## Start Supplied entries

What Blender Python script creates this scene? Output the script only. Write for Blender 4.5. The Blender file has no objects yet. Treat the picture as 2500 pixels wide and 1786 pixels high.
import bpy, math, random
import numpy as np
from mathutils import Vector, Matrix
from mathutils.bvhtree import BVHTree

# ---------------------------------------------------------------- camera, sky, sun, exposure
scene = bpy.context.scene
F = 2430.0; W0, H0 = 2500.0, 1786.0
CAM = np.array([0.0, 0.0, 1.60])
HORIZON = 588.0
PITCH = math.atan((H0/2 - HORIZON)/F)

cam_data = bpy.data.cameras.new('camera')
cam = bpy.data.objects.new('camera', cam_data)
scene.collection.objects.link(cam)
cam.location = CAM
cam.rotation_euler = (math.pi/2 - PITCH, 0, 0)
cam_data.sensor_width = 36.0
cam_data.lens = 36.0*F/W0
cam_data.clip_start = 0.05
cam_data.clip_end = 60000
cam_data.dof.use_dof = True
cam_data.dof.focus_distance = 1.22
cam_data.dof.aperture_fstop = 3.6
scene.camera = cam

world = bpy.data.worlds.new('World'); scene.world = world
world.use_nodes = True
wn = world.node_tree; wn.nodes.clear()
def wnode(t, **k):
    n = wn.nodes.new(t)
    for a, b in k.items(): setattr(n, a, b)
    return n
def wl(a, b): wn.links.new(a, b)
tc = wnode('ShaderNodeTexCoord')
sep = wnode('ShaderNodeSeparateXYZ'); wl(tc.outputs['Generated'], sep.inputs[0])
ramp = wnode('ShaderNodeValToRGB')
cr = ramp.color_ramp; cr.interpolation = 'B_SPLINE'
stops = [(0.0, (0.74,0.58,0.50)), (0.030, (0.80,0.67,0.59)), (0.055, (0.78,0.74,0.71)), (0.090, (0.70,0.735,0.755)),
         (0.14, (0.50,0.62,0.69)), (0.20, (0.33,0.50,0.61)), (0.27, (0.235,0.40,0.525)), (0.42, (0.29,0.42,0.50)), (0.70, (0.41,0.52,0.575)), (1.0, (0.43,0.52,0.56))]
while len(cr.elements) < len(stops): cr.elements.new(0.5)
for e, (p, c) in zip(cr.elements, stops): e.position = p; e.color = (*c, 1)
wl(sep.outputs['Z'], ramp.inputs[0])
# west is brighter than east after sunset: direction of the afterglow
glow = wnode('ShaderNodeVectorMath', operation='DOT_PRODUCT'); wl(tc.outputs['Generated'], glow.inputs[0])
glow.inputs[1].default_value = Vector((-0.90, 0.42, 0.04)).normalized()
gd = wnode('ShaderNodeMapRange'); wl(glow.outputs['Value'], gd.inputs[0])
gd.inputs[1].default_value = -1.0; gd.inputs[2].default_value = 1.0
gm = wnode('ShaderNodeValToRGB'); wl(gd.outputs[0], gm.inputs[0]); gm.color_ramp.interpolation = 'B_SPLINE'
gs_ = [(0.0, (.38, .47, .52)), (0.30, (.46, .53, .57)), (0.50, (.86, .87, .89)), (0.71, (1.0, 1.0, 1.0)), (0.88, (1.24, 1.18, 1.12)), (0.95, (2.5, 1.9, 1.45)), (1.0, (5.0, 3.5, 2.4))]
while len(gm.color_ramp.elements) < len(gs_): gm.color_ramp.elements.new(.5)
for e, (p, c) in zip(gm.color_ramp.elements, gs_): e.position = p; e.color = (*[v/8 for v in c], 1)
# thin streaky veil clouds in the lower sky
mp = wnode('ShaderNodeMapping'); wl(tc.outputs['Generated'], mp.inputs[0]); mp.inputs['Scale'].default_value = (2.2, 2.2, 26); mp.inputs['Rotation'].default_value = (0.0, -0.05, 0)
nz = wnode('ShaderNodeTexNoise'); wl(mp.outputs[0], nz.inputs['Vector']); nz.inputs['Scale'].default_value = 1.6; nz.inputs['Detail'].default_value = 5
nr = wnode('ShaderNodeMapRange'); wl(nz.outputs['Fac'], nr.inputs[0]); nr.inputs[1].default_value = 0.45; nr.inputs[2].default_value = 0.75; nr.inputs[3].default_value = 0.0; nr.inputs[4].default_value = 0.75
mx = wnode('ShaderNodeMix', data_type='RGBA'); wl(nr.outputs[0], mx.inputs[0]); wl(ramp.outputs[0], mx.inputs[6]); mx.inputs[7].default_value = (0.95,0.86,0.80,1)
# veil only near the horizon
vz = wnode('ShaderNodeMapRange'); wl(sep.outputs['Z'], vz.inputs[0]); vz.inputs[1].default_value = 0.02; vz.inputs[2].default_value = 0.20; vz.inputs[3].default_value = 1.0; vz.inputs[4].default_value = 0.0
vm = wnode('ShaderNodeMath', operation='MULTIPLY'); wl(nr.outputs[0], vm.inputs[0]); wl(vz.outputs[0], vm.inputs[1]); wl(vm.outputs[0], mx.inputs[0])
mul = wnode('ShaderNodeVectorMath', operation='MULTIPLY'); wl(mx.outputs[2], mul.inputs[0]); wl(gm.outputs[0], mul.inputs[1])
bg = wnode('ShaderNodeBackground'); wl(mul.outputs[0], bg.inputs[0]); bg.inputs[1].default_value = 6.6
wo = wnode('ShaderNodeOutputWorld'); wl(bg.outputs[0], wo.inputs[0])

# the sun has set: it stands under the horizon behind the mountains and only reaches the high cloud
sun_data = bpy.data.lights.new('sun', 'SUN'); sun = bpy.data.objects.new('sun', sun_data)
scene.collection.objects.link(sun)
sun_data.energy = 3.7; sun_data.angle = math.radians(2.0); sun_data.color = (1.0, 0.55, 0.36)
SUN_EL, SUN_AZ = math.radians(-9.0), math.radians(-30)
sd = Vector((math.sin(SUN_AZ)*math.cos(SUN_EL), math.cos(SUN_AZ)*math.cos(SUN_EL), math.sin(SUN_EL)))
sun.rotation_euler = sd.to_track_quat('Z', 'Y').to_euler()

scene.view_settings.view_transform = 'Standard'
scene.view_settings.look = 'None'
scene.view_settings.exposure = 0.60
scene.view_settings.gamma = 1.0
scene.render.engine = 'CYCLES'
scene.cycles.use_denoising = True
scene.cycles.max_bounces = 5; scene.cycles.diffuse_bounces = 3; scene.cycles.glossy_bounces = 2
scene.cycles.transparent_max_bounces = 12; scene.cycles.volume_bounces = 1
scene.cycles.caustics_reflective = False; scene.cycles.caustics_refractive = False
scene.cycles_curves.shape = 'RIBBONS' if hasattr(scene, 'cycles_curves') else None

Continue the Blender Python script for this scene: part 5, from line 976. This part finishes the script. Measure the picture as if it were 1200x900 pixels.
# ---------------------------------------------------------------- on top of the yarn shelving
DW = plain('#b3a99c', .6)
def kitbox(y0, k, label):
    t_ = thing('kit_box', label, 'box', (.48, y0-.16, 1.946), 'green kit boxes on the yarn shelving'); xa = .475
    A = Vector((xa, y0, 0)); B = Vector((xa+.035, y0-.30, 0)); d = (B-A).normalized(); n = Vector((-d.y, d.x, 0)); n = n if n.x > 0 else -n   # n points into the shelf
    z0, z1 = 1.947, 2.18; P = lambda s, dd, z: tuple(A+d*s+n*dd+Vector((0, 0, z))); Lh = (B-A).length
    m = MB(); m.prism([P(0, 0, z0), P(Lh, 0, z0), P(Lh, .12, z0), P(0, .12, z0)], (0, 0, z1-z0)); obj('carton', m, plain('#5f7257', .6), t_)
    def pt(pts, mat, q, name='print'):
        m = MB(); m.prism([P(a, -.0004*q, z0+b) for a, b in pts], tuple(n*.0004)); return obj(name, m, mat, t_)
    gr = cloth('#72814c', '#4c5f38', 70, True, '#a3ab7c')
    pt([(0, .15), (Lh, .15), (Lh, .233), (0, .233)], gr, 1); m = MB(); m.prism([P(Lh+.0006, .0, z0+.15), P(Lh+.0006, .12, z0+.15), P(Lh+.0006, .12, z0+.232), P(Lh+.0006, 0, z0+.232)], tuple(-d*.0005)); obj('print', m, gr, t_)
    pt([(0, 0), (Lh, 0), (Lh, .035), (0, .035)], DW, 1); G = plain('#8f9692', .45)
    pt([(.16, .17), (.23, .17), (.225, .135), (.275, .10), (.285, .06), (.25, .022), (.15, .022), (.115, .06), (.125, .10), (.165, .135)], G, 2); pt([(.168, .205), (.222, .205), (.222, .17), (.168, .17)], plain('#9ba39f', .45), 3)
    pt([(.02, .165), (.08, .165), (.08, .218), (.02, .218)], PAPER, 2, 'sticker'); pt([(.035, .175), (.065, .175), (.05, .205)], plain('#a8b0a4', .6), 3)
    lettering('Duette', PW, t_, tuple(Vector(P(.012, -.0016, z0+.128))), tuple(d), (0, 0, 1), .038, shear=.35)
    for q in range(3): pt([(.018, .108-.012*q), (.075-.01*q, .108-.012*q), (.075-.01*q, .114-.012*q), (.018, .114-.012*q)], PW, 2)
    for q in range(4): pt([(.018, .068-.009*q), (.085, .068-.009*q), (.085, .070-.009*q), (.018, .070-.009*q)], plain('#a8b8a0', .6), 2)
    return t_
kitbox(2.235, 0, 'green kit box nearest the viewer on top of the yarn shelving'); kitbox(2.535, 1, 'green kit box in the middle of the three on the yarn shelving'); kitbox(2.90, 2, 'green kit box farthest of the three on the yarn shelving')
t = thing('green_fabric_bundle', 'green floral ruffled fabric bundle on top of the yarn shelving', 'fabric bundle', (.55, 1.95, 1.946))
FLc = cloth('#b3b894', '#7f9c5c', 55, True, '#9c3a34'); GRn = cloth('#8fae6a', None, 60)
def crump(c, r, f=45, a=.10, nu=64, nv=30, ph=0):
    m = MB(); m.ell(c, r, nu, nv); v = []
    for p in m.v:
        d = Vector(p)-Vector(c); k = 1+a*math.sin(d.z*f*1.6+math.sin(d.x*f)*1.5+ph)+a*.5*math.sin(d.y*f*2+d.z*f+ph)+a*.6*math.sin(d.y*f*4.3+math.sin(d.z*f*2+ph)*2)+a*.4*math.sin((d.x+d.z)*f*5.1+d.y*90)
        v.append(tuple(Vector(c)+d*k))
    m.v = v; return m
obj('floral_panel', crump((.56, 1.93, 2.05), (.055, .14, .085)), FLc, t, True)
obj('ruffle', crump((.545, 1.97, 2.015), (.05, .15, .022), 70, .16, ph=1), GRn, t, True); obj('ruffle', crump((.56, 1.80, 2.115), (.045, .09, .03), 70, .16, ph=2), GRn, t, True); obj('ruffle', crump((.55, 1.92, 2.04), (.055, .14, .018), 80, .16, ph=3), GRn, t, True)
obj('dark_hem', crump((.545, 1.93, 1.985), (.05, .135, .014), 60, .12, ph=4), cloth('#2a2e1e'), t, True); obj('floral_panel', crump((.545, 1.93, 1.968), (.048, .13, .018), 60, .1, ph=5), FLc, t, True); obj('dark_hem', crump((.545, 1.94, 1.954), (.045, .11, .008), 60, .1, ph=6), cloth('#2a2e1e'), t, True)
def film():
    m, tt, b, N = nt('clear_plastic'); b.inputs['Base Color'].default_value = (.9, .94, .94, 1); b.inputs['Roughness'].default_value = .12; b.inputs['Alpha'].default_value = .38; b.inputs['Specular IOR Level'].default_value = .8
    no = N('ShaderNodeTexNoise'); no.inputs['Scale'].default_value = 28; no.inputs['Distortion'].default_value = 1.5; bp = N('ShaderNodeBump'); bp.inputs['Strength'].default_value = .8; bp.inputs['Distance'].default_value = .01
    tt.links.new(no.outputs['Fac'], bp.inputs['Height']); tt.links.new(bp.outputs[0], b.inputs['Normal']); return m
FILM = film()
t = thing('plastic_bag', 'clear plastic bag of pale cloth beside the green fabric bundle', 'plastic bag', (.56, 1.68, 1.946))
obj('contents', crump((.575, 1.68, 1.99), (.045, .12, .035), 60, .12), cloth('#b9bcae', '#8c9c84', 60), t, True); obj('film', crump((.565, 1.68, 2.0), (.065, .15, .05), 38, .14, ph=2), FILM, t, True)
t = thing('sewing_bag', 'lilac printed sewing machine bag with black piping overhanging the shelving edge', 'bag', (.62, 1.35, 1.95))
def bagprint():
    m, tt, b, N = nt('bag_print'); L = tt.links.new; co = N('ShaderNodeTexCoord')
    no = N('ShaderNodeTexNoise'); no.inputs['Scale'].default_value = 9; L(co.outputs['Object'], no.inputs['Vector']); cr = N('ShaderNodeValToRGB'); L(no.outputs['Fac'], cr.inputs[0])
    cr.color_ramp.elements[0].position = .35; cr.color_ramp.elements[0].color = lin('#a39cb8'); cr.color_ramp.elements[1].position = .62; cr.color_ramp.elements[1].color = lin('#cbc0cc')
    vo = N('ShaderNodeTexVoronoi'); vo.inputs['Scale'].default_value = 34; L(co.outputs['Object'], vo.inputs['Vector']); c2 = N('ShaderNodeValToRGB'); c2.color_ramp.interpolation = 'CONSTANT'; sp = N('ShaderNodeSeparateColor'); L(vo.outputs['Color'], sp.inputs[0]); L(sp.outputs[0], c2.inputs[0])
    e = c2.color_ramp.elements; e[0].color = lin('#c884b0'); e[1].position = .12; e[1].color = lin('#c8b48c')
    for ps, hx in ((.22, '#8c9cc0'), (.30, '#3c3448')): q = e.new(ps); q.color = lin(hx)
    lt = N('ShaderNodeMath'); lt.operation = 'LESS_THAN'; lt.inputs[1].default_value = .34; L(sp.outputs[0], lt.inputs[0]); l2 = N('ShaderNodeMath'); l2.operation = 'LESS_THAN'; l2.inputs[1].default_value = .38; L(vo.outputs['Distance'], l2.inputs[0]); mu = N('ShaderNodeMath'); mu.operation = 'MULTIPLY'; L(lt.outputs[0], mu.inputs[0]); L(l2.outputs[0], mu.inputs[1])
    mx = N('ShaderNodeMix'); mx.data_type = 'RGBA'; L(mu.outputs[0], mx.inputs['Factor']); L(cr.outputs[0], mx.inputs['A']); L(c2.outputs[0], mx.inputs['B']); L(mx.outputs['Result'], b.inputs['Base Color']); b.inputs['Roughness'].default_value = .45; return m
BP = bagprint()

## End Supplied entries

**Goal**
Write out again, exactly, the lines from the start of the entries up to and including the one with "scene.camera = cam". Nothing else belongs in the reply.

**Result of this exercise**
What Blender Python script creates this scene? Output the script only. Write for Blender 4.5. The Blender file has no objects yet. Treat the picture as 2500 pixels wide and 1786 pixels high.
import bpy, math, random
import numpy as np
from mathutils import Vector, Matrix
from mathutils.bvhtree import BVHTree

# ---------------------------------------------------------------- camera, sky, sun, exposure
scene = bpy.context.scene
F = 2430.0; W0, H0 = 2500.0, 1786.0
CAM = np.array([0.0, 0.0, 1.60])
HORIZON = 588.0
PITCH = math.atan((H0/2 - HORIZON)/F)

cam_data = bpy.data.cameras.new('camera')
cam = bpy.data.objects.new('camera', cam_data)
scene.collection.objects.link(cam)
cam.location = CAM
cam.rotation_euler = (math.pi/2 - PITCH, 0, 0)
cam_data.sensor_width = 36.0
cam_data.lens = 36.0*F/W0
cam_data.clip_start = 0.05
cam_data.clip_end = 60000
cam_data.dof.use_dof = True
cam_data.dof.focus_distance = 1.22
cam_data.dof.aperture_fstop = 3.6
scene.camera = cam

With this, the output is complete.